Source:
https://scmp.com/article/545437/boy-oh-boy

Boy, oh boy

The King and the Clown may lack the usual ingredients of South Korean blockbusters - no North Korean secret agents, gunfights or gangsters - but that hasn't stopped the period drama from luring a staggering quarter of the country's 48 million people to the cinema, making it the most popular domestic movie ever.

The film, about minstrels at the 16th-century court of a tyrant king, features a homosexual subplot, and has fuelled what has been dubbed a nationwide 'pretty boy syndrome'. However, quite how it's managed to sell 12.2 million tickets is a mystery, even to its director. 'Let's say I'm a midfield soccer player, who just kicks a ball, and it bounces around and then goes into the goal,' muses Lee Jun-ik.

In the film, Kam Woo-sung and Lee Joon-gi (below) play two wandering minstrels. They perform a bawdy play, which mocks royalty and the aristocracy, for an unstable and violent king, played by Jung Jin-young.

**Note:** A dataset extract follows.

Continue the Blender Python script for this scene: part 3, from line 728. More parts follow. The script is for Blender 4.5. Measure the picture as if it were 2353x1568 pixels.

The king falls in love with Lee's character, Gong-gil, who plays feminine roles, provoking tension with Kam's character, who is Gong-gil's protector and possibly his lover - their relationship is ambiguous. The affair also stirs the jealousy of the king's consort, played by Kang Sung-yeon.

As his lust for the boy increases, so do his clashes with his ministers, who are appalled that the king has embraced the raucous theatre of the peasantry. Meanwhile, his consort plots against Gong-gil and the troupe.

The film has created an unlikely idol in Lee, a virtual unknown before the film, and fuelled a trend in macho South Korea: the pretty boy syndrome.

'I think there was a hidden need for men to express themselves and become prettier,' Lee says. 'Now, it's become easier for men to express themselves in a more feminine way.'

However, The King and the Clown doesn't just portray pretty boys - who already populate many Korean pop groups. The movie, based on a stage play, was called The King's Man in South Korea, a title clearly alluding to homosexuality. 'Movies have talked about so many things - there aren't many sensitive themes left,' says Kam, who plays the more heroic and macho of the pair. 'But these sensitive things are what people want to see.'

In neo-Confucian South Korea, homosexuality is taboo. Only in the past few years has a community appeared, with gay and transvestite bars opening in the capital's Itaewon district.

The gay theme isn't the only reason for the movie's success. Lavishly shot, with beautiful attention to period detail, the film also features some of the bawdiest and most original dialogue in recent Korean film. These factors, allied with its unconventional theme, testify to a new creativity in the industry.

Such is the film's popularity that President Roh Moo-hyun even invited Lee to join him for a nationally televised speech to the nation last month.